Die nächsten «grössten Anstrengungen», wohl inklusive temporärer Umzug, so schätzen Beobachter, wird Infantino für die nächste Fussball-WM der Herren auf sich nehmen, die 2026 in den USA, Kanada und Mexiko ausgetragen wird.
Dieser Austragungsort war 2018 bestimmt worden, in der Amtszeit von US-Präsident Donald Trump, an dem Infantino offensichtlich grossen Gefallen fand. So 2018 im Weissen Haus, als er Trump ein Etui mit einer gelben und einer roten Karte übergab. «Das kann nützlich für Sie sein», sagte er Trump. Wenn er jemanden rauswerfen wolle, brauche er ihm nur die rote Karte zu zeigen.
Trump wiederum dankte Infantino für seinen Einsatz für die WM. Wie auch anderthalb Jahre später, am WEF in Davos, als Trump «Johnny» Infantino für die Hilfe beim Zuschlag dankte: «Du hast einfach nicht aufgehört. Du wolltest die WM dort, und ich wollte sie dort. Bevor ich ins Amt kam, haben wir das Ding durchgezogen.»
Zurück zur Frauen-WM: Fehlt dem machtbewussten Infantino vielleicht, trotz gegenteiliger Versicherungen, schlicht das Interesse am bisher auch finanziell vergleichsweise wenig lukrativen Frauen-Fussball?
Man tue ihm Unrecht, versichern Leute, die Infantino gut kennen. Die Frauen-WM sei dem FIFA-Präsidenten wirklich ein wichtiges Anliegen – allein schon darum, weil er ja vier Töchter habe.

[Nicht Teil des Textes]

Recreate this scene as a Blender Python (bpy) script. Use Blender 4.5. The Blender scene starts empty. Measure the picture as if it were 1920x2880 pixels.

Zufall oder nicht, am Tag nach der Anfrage von CH Media gab Infantino Gegensteuer. Am Dienstag verbreitete die FIFA eine Mitteilung samt Videoclip, in der sich Infantino begeistert über den Start der WM zeigte. Die WM sei ein Riesenerfolg, so der FIFA-Boss. «Wir können schon jetzt sagen, dass dies die grösste Fussball-WM der Frauen aller Zeiten ist.»
A propos: Während manche sich fragen, wo Infantino ist, fragt sich dieser, wo die beiden Sonderermittler stecken, die in der Schweiz noch immer gegen ihn und den ehemaligen Bundesanwalt Michael Lauber untersuchen. Seit Monaten hätten die insgesamt sieben Beschuldigten nichts mehr von den zwei Bundesermittlern gehört.
Gemeint sind die ausserordentlichen Bundesanwälte Hans Maurer und Ulrich Weder, die seit Anfang 2022 die «Schweizerhof»-Affäre untersuchen. Es geht da um die Frage, ob es zu unerlaubter Kungelei zwischen Bundesanwaltschaft und FIFA-Boss samt Gefolge kam, ob Straftaten wie Amtsmissbrauch, Amtsgeheimnisverletzung, Begünstigung oder Anstiftung dazu begangen wurden. Kommt es zur Anklage, oder wird das Verfahren eingestellt? Nimmt das alles noch ein böses Ende für Infantino?
Die Sonderermittler lassen Beschuldigte und Öffentlichkeit zappeln. Auf Anfrage von CH Media nach dem Stand der Verfahren halten sie fest, dass sie sich derzeit nicht dazu äussern können. (aargauerzeitung.ch)
Nicht weiter schlimm, da geht es ihm wie vielen anderen.